In 1911, Picasso moved from the Bateau Lavoir, a conglomeration of low-rent studios in Paris’s Montmartre district, to a much more respectable apartment on the boulevard de Clichy in Montparnasse. The new situation suited his growing fame as a painter, as well as his lifelong bourgeois aspirations. As the biographer John Richardson has written, “
After the shabby gentility of his boyhood and the deprivations of his early days in Paris, Picasso wanted a lifestyle which would permit him to work in peace without material worries—‘like a pauper,’ he used to say, ‘but with lots of money.’ ” The Montparnasse apartment was not without its bohemianism, however. Picasso took over its large, airy studio, forbade anyone from entering without his permission, and surrounded
himself with his painting supplies, piles of miscellaneous junk, and a menagerie of pets, including a dog, three Siamese cats, and a monkey named Monina.

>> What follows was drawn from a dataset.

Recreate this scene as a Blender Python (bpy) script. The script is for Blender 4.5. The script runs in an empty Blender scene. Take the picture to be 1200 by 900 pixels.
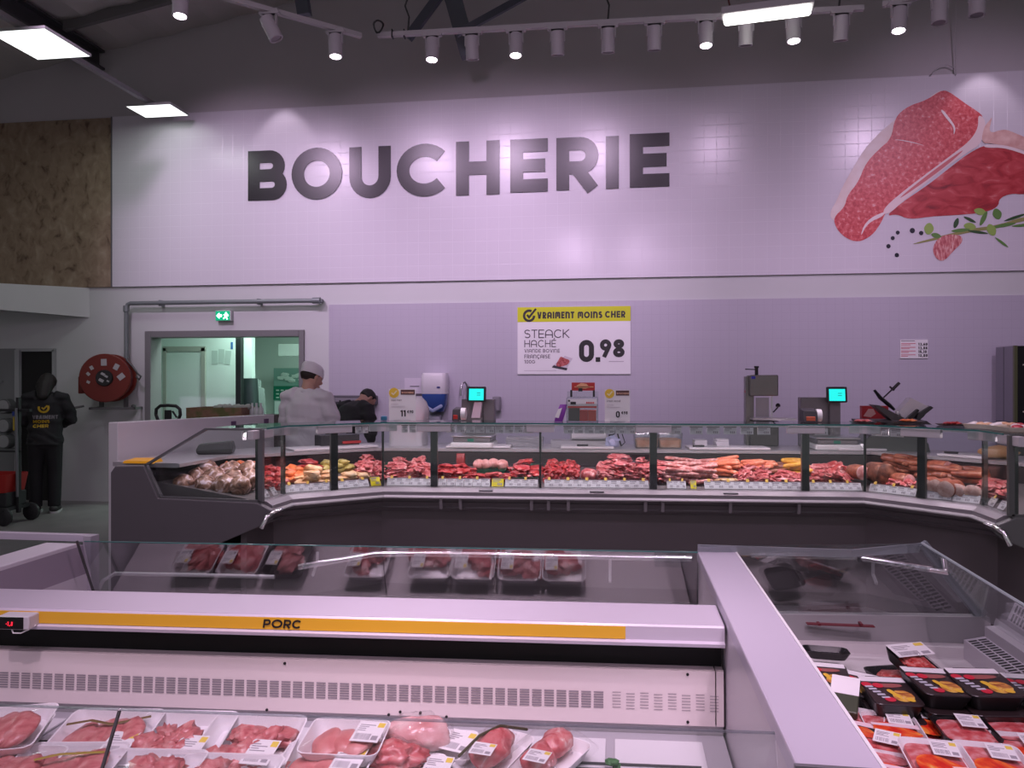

Throughout his life, Picasso went to bed late and got up late. At the boulevard de Clichy, he would shut himself in the studio by 2:00
P.M.
and work there until at least dusk. Meanwhile, his girlfriend of seven years, Fernande, was left alone to her own devices, hanging around the apartment, waiting for Picasso to finish his work and join her for dinner. When he finally emerged from his studio, however, he was hardly good company. “
He rarely spoke during meals; sometimes he would not utter a word from beginning to end,” Fernande recalled. “He seemed to be bored, when he was in fact absorbed.” She blamed his chronic bad mood on diet—the hypochondriacal Picasso had recently resolved to drink nothing but mineral water or milk and eat only vegetables, fish, rice pudding, and grapes.